Second Appeal To The Supreme Judicial Court

The defense promptly appealed once more to the Supreme Judicial Court and presented their arguments on January 27–28, 1927. While the appeal was under consideration, Harvard law professor and future Supreme Court Justice Felix Frankfurter published an article in the Atlantic Monthly arguing for a retrial. He noted that the SJC had already taken a very narrow view of its authority when considering the first appeal and called upon the court to review the entire record of the case. He called their attention to Thayer's lengthy statement that accompanied his denial of the Madeiros appeal, describing it as "a farrago of misquotations, misrepresentations, suppressions, and mutilations," "honeycombed with demonstrable errors."

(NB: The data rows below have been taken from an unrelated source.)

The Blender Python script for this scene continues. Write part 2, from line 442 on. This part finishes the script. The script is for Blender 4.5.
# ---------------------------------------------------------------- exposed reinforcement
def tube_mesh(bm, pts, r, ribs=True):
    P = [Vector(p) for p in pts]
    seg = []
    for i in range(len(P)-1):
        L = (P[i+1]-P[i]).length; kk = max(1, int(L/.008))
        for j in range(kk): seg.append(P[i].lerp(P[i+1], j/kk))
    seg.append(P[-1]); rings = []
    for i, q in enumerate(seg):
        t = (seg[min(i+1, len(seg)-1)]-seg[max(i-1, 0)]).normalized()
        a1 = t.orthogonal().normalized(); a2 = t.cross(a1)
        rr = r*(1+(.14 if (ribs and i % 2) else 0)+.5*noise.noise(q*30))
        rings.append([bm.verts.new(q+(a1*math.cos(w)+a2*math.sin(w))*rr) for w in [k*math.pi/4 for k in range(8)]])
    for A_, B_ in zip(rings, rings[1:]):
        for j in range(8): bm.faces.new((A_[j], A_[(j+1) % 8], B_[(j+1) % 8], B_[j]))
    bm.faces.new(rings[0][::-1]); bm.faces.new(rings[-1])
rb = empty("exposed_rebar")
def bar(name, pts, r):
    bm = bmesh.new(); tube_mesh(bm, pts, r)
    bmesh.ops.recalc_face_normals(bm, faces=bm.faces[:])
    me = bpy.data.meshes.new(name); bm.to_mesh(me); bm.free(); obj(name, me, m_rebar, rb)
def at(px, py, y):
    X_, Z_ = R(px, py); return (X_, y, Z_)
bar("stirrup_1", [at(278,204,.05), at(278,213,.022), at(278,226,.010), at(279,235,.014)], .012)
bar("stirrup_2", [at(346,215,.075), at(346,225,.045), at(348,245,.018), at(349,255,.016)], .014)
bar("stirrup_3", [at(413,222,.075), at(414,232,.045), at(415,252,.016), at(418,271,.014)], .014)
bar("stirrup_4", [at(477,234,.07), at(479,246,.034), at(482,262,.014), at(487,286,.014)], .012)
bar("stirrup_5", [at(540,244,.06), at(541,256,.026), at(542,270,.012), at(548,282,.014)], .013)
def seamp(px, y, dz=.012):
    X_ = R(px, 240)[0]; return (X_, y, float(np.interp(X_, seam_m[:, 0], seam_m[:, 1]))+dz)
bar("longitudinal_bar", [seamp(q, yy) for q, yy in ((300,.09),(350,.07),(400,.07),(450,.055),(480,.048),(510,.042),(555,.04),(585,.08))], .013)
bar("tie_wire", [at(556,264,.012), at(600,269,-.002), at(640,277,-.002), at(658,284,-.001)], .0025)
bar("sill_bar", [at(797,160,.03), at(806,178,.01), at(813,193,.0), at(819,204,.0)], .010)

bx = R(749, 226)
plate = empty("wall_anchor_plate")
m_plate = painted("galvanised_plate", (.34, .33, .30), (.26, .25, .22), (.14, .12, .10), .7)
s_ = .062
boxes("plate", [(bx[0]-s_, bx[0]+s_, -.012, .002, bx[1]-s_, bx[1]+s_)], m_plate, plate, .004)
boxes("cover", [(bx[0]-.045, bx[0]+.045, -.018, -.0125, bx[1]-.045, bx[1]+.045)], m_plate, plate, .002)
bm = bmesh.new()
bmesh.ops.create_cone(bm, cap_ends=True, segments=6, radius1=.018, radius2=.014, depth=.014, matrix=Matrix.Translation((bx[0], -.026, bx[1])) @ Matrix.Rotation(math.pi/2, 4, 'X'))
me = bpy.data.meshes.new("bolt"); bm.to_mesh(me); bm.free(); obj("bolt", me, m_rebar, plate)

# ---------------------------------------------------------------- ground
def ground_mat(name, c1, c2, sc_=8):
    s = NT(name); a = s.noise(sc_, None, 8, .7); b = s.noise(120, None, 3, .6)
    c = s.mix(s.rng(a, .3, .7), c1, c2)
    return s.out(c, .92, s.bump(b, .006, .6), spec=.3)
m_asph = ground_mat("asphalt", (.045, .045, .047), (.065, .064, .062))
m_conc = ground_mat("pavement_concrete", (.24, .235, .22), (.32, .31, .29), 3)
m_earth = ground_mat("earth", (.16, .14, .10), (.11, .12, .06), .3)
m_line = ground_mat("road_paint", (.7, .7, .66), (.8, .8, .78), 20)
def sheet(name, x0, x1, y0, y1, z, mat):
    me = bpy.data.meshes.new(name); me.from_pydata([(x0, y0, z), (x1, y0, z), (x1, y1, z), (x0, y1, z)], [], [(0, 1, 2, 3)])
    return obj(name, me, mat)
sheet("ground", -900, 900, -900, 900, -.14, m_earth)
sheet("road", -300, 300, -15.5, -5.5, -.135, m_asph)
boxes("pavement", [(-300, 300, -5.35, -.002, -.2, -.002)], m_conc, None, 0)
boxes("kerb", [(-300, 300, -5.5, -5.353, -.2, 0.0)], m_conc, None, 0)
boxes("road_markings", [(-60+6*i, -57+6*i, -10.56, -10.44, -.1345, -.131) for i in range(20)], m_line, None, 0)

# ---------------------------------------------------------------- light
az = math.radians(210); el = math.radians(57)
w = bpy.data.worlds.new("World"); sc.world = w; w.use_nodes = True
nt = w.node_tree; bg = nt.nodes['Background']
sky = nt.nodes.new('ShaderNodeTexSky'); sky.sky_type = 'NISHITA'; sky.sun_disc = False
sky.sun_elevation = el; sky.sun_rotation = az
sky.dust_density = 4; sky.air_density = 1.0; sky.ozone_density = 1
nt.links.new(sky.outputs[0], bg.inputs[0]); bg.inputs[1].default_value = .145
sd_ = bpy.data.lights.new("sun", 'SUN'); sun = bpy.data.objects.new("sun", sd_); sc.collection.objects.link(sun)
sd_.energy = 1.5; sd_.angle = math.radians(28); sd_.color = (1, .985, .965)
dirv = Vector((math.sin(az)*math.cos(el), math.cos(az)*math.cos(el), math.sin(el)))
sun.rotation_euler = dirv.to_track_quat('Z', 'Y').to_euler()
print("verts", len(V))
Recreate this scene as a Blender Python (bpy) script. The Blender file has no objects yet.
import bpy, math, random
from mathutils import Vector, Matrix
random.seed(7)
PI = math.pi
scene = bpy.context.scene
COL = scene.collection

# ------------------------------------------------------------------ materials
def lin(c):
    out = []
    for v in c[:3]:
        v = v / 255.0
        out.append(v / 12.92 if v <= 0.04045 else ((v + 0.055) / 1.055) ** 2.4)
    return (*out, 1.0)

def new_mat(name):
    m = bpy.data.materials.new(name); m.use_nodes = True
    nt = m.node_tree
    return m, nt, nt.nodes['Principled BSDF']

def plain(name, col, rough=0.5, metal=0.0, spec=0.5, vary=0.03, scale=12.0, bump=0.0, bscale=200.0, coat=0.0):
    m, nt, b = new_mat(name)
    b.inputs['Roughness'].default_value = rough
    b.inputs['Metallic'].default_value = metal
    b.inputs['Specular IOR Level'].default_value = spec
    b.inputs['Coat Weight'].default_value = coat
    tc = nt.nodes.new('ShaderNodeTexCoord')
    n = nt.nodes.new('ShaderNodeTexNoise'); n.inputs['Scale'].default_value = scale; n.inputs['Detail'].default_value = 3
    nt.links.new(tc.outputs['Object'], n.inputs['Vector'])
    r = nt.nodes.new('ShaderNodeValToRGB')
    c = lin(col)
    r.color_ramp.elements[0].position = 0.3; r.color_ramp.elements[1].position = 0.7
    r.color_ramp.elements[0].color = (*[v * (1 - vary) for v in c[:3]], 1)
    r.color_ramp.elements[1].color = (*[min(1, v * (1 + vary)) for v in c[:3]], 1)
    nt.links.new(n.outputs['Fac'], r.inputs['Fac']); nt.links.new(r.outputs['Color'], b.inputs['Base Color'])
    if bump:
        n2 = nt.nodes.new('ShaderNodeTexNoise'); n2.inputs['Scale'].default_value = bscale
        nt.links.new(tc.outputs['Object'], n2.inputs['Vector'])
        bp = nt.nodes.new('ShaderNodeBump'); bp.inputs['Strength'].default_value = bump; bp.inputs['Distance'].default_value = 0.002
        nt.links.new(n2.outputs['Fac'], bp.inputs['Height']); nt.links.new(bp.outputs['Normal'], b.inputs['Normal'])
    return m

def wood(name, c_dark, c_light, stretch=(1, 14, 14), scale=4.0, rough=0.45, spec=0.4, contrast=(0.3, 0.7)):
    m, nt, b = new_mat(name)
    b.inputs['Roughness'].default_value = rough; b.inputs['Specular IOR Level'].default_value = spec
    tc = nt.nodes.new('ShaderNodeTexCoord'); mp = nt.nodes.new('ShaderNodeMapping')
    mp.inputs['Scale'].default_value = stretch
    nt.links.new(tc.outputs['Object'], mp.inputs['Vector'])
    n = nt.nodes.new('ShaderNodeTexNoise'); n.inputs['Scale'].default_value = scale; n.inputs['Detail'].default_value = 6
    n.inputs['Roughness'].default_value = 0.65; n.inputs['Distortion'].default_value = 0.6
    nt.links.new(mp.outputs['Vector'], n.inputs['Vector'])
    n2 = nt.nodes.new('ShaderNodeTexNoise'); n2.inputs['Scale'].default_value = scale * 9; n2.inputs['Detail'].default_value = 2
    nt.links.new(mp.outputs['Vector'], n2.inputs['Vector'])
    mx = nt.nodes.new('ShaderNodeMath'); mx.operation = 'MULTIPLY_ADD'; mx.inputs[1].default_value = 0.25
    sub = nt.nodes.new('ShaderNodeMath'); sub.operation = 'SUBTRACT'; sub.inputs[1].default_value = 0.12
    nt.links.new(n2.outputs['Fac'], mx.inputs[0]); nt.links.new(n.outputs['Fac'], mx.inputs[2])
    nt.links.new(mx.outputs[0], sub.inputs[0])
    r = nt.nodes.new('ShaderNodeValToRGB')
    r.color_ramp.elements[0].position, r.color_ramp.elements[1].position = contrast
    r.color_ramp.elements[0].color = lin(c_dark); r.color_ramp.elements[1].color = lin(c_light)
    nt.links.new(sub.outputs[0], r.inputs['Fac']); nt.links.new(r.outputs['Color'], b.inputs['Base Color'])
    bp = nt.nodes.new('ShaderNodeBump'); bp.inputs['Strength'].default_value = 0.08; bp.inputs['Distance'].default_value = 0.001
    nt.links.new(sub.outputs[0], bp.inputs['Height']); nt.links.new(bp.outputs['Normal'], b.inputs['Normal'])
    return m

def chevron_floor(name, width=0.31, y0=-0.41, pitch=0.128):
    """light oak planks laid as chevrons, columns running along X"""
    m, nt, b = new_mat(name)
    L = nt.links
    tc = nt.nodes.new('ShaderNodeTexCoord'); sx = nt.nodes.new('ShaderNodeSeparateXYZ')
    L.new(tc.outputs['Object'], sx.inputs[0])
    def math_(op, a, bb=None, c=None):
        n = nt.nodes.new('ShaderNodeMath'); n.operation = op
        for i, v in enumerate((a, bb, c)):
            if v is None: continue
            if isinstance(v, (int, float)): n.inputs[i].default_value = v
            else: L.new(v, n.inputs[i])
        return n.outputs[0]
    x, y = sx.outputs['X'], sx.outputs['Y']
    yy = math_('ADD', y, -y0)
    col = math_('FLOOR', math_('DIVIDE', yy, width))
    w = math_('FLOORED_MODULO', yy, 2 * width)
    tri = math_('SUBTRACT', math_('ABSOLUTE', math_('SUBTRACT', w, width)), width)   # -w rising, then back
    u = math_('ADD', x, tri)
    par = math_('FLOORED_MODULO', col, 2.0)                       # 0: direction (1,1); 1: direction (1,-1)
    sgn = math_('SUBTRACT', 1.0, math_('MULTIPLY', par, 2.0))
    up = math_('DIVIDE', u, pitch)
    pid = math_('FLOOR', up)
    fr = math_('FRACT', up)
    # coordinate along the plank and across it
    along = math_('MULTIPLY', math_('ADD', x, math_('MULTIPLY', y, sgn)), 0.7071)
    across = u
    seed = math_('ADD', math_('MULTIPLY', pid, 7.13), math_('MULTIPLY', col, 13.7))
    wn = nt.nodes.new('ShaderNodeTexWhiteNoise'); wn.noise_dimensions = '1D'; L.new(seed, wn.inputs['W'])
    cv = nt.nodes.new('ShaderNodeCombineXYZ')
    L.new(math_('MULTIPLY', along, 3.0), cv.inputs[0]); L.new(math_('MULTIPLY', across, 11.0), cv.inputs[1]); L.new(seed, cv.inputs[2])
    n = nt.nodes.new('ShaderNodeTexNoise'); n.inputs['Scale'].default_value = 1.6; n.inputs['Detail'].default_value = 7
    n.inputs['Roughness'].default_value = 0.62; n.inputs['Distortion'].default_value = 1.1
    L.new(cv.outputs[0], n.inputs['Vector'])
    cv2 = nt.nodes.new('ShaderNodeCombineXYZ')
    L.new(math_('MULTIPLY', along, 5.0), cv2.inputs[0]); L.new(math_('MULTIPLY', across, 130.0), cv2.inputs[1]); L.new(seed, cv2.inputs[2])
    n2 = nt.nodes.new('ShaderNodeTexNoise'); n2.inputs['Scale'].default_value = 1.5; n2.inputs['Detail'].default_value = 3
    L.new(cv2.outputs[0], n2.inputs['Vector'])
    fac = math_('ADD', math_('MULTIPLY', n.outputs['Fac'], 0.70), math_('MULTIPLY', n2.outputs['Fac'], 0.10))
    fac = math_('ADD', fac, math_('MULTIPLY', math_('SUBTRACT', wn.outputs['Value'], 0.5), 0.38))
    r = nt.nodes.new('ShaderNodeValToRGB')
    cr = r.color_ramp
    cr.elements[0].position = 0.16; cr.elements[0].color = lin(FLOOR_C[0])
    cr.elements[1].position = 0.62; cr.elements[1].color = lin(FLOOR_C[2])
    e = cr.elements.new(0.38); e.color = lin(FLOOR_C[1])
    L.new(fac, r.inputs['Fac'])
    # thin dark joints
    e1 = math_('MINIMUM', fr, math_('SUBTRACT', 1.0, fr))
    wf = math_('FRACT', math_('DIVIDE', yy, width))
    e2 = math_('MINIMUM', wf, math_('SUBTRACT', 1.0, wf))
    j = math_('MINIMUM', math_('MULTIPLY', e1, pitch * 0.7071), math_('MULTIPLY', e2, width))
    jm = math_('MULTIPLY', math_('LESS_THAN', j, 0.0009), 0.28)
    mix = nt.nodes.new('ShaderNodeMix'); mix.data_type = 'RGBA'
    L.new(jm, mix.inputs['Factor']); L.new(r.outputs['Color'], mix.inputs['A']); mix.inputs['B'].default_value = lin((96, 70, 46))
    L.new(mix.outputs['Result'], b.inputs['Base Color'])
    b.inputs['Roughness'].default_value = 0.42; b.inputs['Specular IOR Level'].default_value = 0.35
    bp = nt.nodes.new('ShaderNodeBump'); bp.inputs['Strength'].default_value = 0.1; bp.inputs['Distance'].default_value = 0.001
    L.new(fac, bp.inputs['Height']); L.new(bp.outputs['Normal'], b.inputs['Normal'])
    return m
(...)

At the same time, Major Calvin Goddard, a ballistics expert who had helped pioneer the use of the comparison microscope in forensic ballistic research, offered to conduct an independent examination of the forensic gun and bullet evidence using techniques he had developed for use with the comparison microscope. Goddard first offered to conduct a new forensic examination for the defense, which rejected it, and then to the prosecution, which accepted Goddard's offer. Using the comparison microscope, Goddard compared Bullet III and a .32 Auto shell casing found at the South Braintree shooting with that of several .32 Auto test cartridges fired from Sacco's .32 Colt automatic pistol. Goddard concluded that not only did Bullet III match the rifling marks found on the barrel of Sacco's .32 Colt pistol, but that scratches made by the firing pin of Sacco's .32 Colt on the primers of spent shell casings test-fired from Sacco's Colt matched those found on the primer of a spent shell casing recovered at the South Braintree murder scene. More sophisticated comparative examinations in 1935, 1961, and 1983 each reconfirmed the opinion that the bullet the prosecution said killed Berardelli, and one of the cartridge cases introduced into evidence were fired in Sacco's .32 Colt automatic. (Defenders of Sacco and Vanzetti have long claimed that "Bullet III" and the associated cartridge case were planted by the police, in order to frame the two defendants).

The Supreme Judicial Court denied the Madeiros appeal on April 5, 1927. Summarizing the decision, the New York Times said that the SJC had determined that "the judge had a right to rule as he did" but that the SJC "did not deny the validity of the new evidence." The SJC also said: "It is not imperative that a new trial be granted even though evidence is newly discovered and, if presented to a jury, would justify a different verdict."